One promising strategy for reducing emissions is to modify the cement recipe itself – replacing some of the clinker with alternative cementitious materials. That is exactly what an interdisciplinary team in the Laboratory for Waste Management in PSI’s Center for Nuclear Engineering and Sciences has been investigating. Instead of relying solely on time-consuming experiments or complex simulations, the researchers developed a modelling approach based on machine learning.  

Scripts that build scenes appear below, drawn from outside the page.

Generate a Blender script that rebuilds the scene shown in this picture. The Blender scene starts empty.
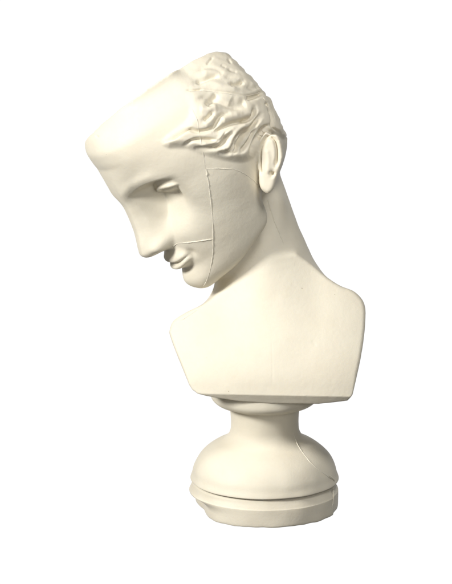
import bpy, math, random
import numpy as np
from mathutils import Vector
random.seed(4); rng = np.random.default_rng(7)
F32 = np.float32
PX = 0.001                      # metres per working unit
EL = math.radians(15.0)         # the camera looks down by this much
CU, CV, DIST = 226.0, 292.0, 6000.0
FINE = 2                         # subdivision rounds of the sculpted surface

# ------------------------------------------------------------------ helpers
def smin(a, b, k):
    h = np.clip(0.5 + 0.5*(b-a)/k, 0, 1)
    return b + (a-b)*h - k*h*(1-h)
def smax(a, b, k): return -smin(-a, -b, k)
def sstep(a, b, x):
    t = np.clip((x-a)/(b-a), 0, 1); return t*t*(3-2*t)
def table(pts, s=2.5):
    pts = sorted(pts); xs = np.arange(-160, 160.5, 0.5)
    ys = np.interp(xs, [p[0] for p in pts], [p[1] for p in pts])
    n = int(s*2*3); k = np.exp(-0.5*(np.arange(-n, n+1)/(s*2))**2); k /= k.sum()
    yp = np.convolve(np.pad(ys, n, mode='edge'), k, mode='valid')
    return lambda x: np.interp(x, xs, yp).astype(F32)
def seg_d(u, v, pts, closed=False):
    """distance to polyline and the running parameter 0..1"""
    n = len(pts); best = np.full(u.shape, 1e9, F32); par = np.zeros(u.shape, F32)
    m = n if closed else n-1
    for i in range(m):
        ax, ay = pts[i][:2]; bx, by = pts[(i+1) % n][:2]
        dx, dy = bx-ax, by-ay
        h = np.clip(((u-ax)*dx+(v-ay)*dy)/(dx*dx+dy*dy+1e-9), 0, 1)
        d = np.hypot(u-ax-h*dx, v-ay-h*dy)
        c = d < best; best = np.where(c, d, best); par = np.where(c, (i+h)/m, par)
    return best, par
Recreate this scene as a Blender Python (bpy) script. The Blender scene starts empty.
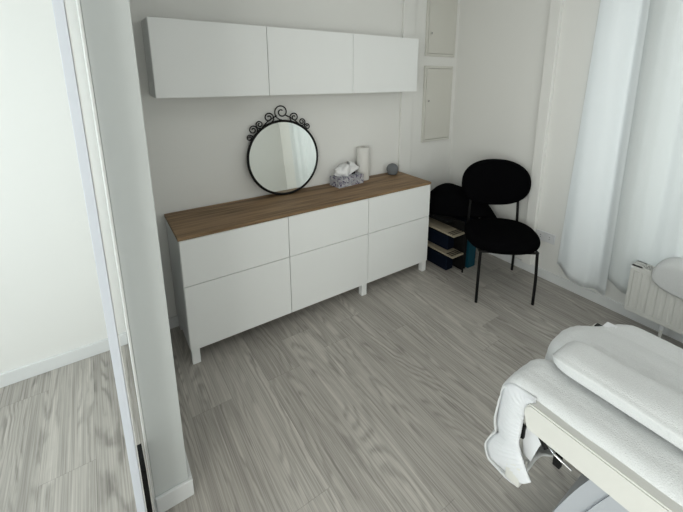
import bpy, bmesh, math, random
from mathutils import Vector, Matrix, Euler, noise
random.seed(7)
S = bpy.context.scene
COL = S.collection
PI = math.pi

# ------------------------------------------------------------------ camera
cam = bpy.data.cameras.new('camera'); cam_o = bpy.data.objects.new('camera', cam); COL.objects.link(cam_o)
cam.sensor_fit = 'HORIZONTAL'; cam.sensor_width = 36.0
cam.lens = 378.5 * 36 / 683
cam.shift_x = -32.3 / 683; cam.shift_y = -97.1 / 683
cam_o.location = (-.2745, -2.4428, 1.6105)
cam_o.rotation_euler = (1.3420, -.0143, -.6391)
cam.clip_start = .02
S.camera = cam_o
# ------------------------------------------------------------------ light
S.view_settings.view_transform = 'Standard'; S.view_settings.look = 'None'
S.view_settings.gamma = 1; S.view_settings.use_curve_mapping = False
S.view_settings.exposure = -0.06
w = bpy.data.worlds.new('sky'); S.world = w; w.use_nodes = True
w.node_tree.nodes['Background'].inputs[0].default_value = (.80, .90, 1, 1)
w.node_tree.nodes['Background'].inputs[1].default_value = .14
def area(name, loc, direction, sx, sy, power, col):
    l = bpy.data.lights.new(name, 'AREA'); l.shape = 'RECTANGLE'; l.size = sx; l.size_y = sy
    l.energy = power; l.color = col
    o = bpy.data.objects.new(name, l); COL.objects.link(o); o.location = loc
    o.rotation_euler = Vector(direction).to_track_quat('-Z', 'Y').to_euler(); return o
area('daylight_right_window', (2.95, -2.35, 1.45), (-1, 0, 0), 2.6, 2.0, 34, (.97, .99, 1))
area('daylight_left_window', (-1.85, -1.0, 1.45), (1, .15, -.1), 1.3, 1.9, 30, (.88, .95, 1))
area('fill_light_front', (.05, -4.75, 1.5), (.25, 1, -.12), 2.3, 1.9, 34, (1, .985, .95))  # added fill light from behind the camera, its window is made up
area('fill_light_left_rear', (-1.85, -3.1, 1.5), (1, .22, -.12), 1.7, 1.9, 84, (1, .99, .96))  # added fill light for right wall and floor, its window is made up
area('fill_light_ceiling', (1.15, -1.9, 2.47), (0, 0, -1), 1.1, 1.1, 4.5, (1, .98, .94))  # added fill light, brightens the floor from above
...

This allows us to simulate and optimise cement formulations so that they emit significantly less CO₂ while maintaining the same high level of mechanical performance,” explains mathematician Romana Boiger, first author of the study. “Instead of testing thousands of variations in the lab, we can use our model to generate practical recipe suggestions within seconds – it's like having a digital cookbook for climate-friendly cement.”


With their novel approach, the researchers were able to selectively filter out those cement formulations that could meet the desired criteria. The range of possibilities for the material composition – which ultimately determines the final properties – is extraordinarily vast,” says Nikolaos Prasianakis, head of the Transport Mechanisms Research Group at PSI, who was the initiator and co-author of the study. “Our method allows us to significantly accelerate the development cycle by selecting promising candidates for further experimental investigation.


The results of the study were published in the journal Materials and Structures.

The right recipe

Already today, industrial by-products such as slag from iron production and fly ash from coal-fired power plants are already being used to partially replace clinker in cement formulations and thus reduce CO₂ emissions. However, the global demand for cement is so enormous that these materials alone cannot meet the need. What we need is the right combination of materials that are available in large quantities and from which high-quality, reliable cement can be produced,” says John Provis, head of the Cement Systems Research Group at PSI and co-author of the study.


Enormous appetite for cement

Cement is what holds our modern world together. This inconspicuous powder, when mixed with sand, gravel and water, becomes concrete – a building material that can be transported almost anywhere and cast into almost any shape imaginable. Concrete is multifunctional and durable, making it an indispensable part of our infrastructure.